Looking outside is something we’re already used to: Whenever we know things outside, the mind is in a turmoil instead of being empty and at peace. This is something we can all be aware of. And this is why we have to maintain the mind in its state of neutrality or mindful centeredness. We then notice from our experience in the practice: What state have we been able to maintain the mind in? Is our mindfulness continuous throughout all our activities? These are things we all have to notice, using our own powers of observation. When the mind deviates from its foundation because of mental fabrications, thinking up all sort of turmoil for itself as it’s used to doing, what can we do to make it settle down and grow still? If it doesn’t grow still, it gets involved in nothing but stress: wandering around thinking, imagining, taking on all sorts of things. That’s stress. You have to keep reading these things at all times, seeing clearly the ways in which they’re inconstant, changing, and stressful.

Now, if you understand the nature of arising and passing away by turning inward to watch the arising and passing away within yourself, you realize that it’s neither good nor bad nor anything of the sort. It’s simply a natural process of arising, persisting, and passing away. Try to see deeply into this, and you’ll be sweeping the mind clean, just as when you constantly sweep out your house: If anything then comes to make it dirty, you’ll be able to detect it. So with every moment, we have to sweep out whatever arises, persists, and then passes away. Let it all pass away, without latching on or clinging to anything. Try to make the mind aware of this state of unattachment within itself: If it doesn’t latch on to anything, doesn’t cling to anything, there’s no commotion in it. It’s empty and at peace.

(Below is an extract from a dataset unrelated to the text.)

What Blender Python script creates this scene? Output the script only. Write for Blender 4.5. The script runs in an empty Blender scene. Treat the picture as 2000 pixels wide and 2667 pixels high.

This state of awareness is so worth knowing, for it doesn’t require that you know a lot of things at all. You simply have to contemplate so as to see the inconstancy of form, feelings, perceptions, thought-fabrications, and consciousness. Or you can contemplate whatever preoccupies the mind as it continually changes—arising and passing away—with every moment. This is something you have to contemplate until you really know it. Otherwise, you’ll fall for your preoccupations in line with the way you label sensory contacts.